REQUIREMENT:
Set the listing down unchanged, minus every embedded image.

DATA LINES:
────────────────────────────────────────
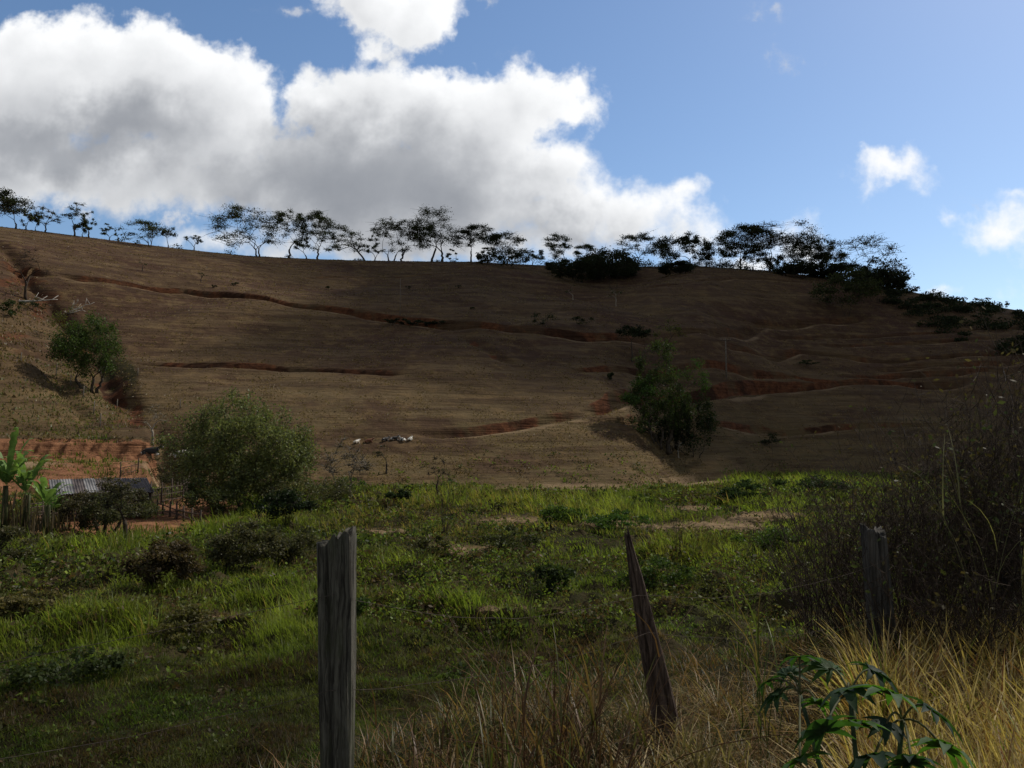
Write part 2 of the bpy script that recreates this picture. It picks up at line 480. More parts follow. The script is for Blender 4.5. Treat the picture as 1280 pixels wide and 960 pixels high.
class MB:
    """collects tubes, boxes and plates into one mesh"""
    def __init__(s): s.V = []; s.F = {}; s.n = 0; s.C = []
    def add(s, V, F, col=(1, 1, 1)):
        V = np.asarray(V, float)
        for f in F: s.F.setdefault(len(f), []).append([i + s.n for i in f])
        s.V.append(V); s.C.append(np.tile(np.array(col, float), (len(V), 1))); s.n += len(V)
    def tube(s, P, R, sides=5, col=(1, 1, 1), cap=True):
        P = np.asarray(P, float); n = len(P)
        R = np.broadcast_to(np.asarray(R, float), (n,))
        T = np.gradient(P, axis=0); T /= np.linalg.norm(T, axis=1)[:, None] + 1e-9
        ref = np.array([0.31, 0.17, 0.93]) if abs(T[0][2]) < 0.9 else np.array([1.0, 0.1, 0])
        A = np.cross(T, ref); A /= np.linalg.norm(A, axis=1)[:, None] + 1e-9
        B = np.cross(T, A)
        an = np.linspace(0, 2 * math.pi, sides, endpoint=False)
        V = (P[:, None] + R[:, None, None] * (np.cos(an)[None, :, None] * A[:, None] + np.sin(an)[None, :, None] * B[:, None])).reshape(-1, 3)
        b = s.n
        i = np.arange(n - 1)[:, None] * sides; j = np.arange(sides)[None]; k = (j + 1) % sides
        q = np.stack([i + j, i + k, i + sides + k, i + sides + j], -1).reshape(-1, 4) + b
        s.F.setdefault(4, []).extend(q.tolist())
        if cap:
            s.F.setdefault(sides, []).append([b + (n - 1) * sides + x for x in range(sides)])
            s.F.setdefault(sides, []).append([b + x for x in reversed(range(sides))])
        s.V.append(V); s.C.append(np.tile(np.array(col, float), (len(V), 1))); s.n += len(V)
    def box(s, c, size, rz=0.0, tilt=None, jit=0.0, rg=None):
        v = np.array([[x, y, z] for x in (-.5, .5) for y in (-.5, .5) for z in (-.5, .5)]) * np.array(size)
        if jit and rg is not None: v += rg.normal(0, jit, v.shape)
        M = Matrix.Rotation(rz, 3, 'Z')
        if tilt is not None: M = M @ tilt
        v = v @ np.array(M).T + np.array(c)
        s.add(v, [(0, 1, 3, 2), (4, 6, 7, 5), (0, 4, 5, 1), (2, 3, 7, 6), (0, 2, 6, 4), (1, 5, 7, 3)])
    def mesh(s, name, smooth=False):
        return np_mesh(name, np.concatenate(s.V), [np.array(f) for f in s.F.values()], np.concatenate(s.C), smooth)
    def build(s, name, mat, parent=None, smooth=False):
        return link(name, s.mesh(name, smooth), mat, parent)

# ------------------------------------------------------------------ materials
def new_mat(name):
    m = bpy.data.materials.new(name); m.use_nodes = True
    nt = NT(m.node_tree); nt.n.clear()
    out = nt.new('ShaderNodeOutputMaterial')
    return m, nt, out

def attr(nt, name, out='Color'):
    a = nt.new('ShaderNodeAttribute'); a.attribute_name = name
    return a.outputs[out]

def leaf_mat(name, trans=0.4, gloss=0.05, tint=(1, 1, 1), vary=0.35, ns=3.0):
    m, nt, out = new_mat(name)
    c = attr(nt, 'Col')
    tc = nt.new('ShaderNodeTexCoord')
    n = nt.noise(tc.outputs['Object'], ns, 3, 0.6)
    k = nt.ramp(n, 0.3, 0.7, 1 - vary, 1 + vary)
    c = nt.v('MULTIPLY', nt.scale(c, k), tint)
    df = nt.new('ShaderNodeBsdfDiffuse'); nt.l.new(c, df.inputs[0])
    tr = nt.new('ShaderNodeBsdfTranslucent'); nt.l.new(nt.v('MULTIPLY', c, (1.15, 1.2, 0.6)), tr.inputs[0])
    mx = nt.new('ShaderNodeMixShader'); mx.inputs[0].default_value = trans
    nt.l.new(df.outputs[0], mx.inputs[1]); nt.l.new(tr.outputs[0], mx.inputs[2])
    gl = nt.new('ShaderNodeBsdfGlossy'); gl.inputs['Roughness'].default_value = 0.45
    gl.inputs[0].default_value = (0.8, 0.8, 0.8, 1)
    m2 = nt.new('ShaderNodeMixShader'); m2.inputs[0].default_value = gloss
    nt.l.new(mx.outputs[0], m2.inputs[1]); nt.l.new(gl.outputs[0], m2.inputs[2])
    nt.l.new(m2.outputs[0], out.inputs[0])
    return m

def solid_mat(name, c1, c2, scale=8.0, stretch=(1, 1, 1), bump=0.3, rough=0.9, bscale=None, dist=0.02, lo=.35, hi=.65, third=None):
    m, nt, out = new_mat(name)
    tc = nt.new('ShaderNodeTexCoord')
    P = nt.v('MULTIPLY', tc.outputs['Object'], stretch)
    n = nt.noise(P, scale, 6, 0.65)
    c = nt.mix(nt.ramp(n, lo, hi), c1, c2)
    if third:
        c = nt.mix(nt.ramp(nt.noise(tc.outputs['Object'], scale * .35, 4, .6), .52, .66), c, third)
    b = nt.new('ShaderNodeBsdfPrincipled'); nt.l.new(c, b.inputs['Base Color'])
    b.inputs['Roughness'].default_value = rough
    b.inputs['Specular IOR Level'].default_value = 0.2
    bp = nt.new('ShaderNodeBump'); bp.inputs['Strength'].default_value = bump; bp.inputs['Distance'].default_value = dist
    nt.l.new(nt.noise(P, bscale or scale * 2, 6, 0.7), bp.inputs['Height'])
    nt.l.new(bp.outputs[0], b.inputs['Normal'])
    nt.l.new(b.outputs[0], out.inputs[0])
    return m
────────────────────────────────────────
THE RESPONSE:
Write part 2 of the bpy script that recreates this picture. It picks up at line 480. More parts follow. The script is for Blender 4.5. Treat the picture as 1280 pixels wide and 960 pixels high.
class MB:
    """collects tubes, boxes and plates into one mesh"""
    def __init__(s): s.V = []; s.F = {}; s.n = 0; s.C = []
    def add(s, V, F, col=(1, 1, 1)):
        V = np.asarray(V, float)
        for f in F: s.F.setdefault(len(f), []).append([i + s.n for i in f])
        s.V.append(V); s.C.append(np.tile(np.array(col, float), (len(V), 1))); s.n += len(V)
    def tube(s, P, R, sides=5, col=(1, 1, 1), cap=True):
        P = np.asarray(P, float); n = len(P)
        R = np.broadcast_to(np.asarray(R, float), (n,))
        T = np.gradient(P, axis=0); T /= np.linalg.norm(T, axis=1)[:, None] + 1e-9
        ref = np.array([0.31, 0.17, 0.93]) if abs(T[0][2]) < 0.9 else np.array([1.0, 0.1, 0])
        A = np.cross(T, ref); A /= np.linalg.norm(A, axis=1)[:, None] + 1e-9
        B = np.cross(T, A)
        an = np.linspace(0, 2 * math.pi, sides, endpoint=False)
        V = (P[:, None] + R[:, None, None] * (np.cos(an)[None, :, None] * A[:, None] + np.sin(an)[None, :, None] * B[:, None])).reshape(-1, 3)
        b = s.n
        i = np.arange(n - 1)[:, None] * sides; j = np.arange(sides)[None]; k = (j + 1) % sides
        q = np.stack([i + j, i + k, i + sides + k, i + sides + j], -1).reshape(-1, 4) + b
        s.F.setdefault(4, []).extend(q.tolist())
        if cap:
            s.F.setdefault(sides, []).append([b + (n - 1) * sides + x for x in range(sides)])
            s.F.setdefault(sides, []).append([b + x for x in reversed(range(sides))])
        s.V.append(V); s.C.append(np.tile(np.array(col, float), (len(V), 1))); s.n += len(V)
    def box(s, c, size, rz=0.0, tilt=None, jit=0.0, rg=None):
        v = np.array([[x, y, z] for x in (-.5, .5) for y in (-.5, .5) for z in (-.5, .5)]) * np.array(size)
        if jit and rg is not None: v += rg.normal(0, jit, v.shape)
        M = Matrix.Rotation(rz, 3, 'Z')
        if tilt is not None: M = M @ tilt
        v = v @ np.array(M).T + np.array(c)
        s.add(v, [(0, 1, 3, 2), (4, 6, 7, 5), (0, 4, 5, 1), (2, 3, 7, 6), (0, 2, 6, 4), (1, 5, 7, 3)])
    def mesh(s, name, smooth=False):
        return np_mesh(name, np.concatenate(s.V), [np.array(f) for f in s.F.values()], np.concatenate(s.C), smooth)
    def build(s, name, mat, parent=None, smooth=False):
        return link(name, s.mesh(name, smooth), mat, parent)

# ------------------------------------------------------------------ materials
def new_mat(name):
    m = bpy.data.materials.new(name); m.use_nodes = True
    nt = NT(m.node_tree); nt.n.clear()
    out = nt.new('ShaderNodeOutputMaterial')
    return m, nt, out

def attr(nt, name, out='Color'):
    a = nt.new('ShaderNodeAttribute'); a.attribute_name = name
    return a.outputs[out]

def leaf_mat(name, trans=0.4, gloss=0.05, tint=(1, 1, 1), vary=0.35, ns=3.0):
    m, nt, out = new_mat(name)
    c = attr(nt, 'Col')
    tc = nt.new('ShaderNodeTexCoord')
    n = nt.noise(tc.outputs['Object'], ns, 3, 0.6)
    k = nt.ramp(n, 0.3, 0.7, 1 - vary, 1 + vary)
    c = nt.v('MULTIPLY', nt.scale(c, k), tint)
    df = nt.new('ShaderNodeBsdfDiffuse'); nt.l.new(c, df.inputs[0])
    tr = nt.new('ShaderNodeBsdfTranslucent'); nt.l.new(nt.v('MULTIPLY', c, (1.15, 1.2, 0.6)), tr.inputs[0])
    mx = nt.new('ShaderNodeMixShader'); mx.inputs[0].default_value = trans
    nt.l.new(df.outputs[0], mx.inputs[1]); nt.l.new(tr.outputs[0], mx.inputs[2])
    gl = nt.new('ShaderNodeBsdfGlossy'); gl.inputs['Roughness'].default_value = 0.45
    gl.inputs[0].default_value = (0.8, 0.8, 0.8, 1)
    m2 = nt.new('ShaderNodeMixShader'); m2.inputs[0].default_value = gloss
    nt.l.new(mx.outputs[0], m2.inputs[1]); nt.l.new(gl.outputs[0], m2.inputs[2])
    nt.l.new(m2.outputs[0], out.inputs[0])
    return m

def solid_mat(name, c1, c2, scale=8.0, stretch=(1, 1, 1), bump=0.3, rough=0.9, bscale=None, dist=0.02, lo=.35, hi=.65, third=None):
    m, nt, out = new_mat(name)
    tc = nt.new('ShaderNodeTexCoord')
    P = nt.v('MULTIPLY', tc.outputs['Object'], stretch)
    n = nt.noise(P, scale, 6, 0.65)
    c = nt.mix(nt.ramp(n, lo, hi), c1, c2)
    if third:
        c = nt.mix(nt.ramp(nt.noise(tc.outputs['Object'], scale * .35, 4, .6), .52, .66), c, third)
    b = nt.new('ShaderNodeBsdfPrincipled'); nt.l.new(c, b.inputs['Base Color'])
    b.inputs['Roughness'].default_value = rough
    b.inputs['Specular IOR Level'].default_value = 0.2
    bp = nt.new('ShaderNodeBump'); bp.inputs['Strength'].default_value = bump; bp.inputs['Distance'].default_value = dist
    nt.l.new(nt.noise(P, bscale or scale * 2, 6, 0.7), bp.inputs['Height'])
    nt.l.new(bp.outputs[0], b.inputs['Normal'])
    nt.l.new(b.outputs[0], out.inputs[0])
    return m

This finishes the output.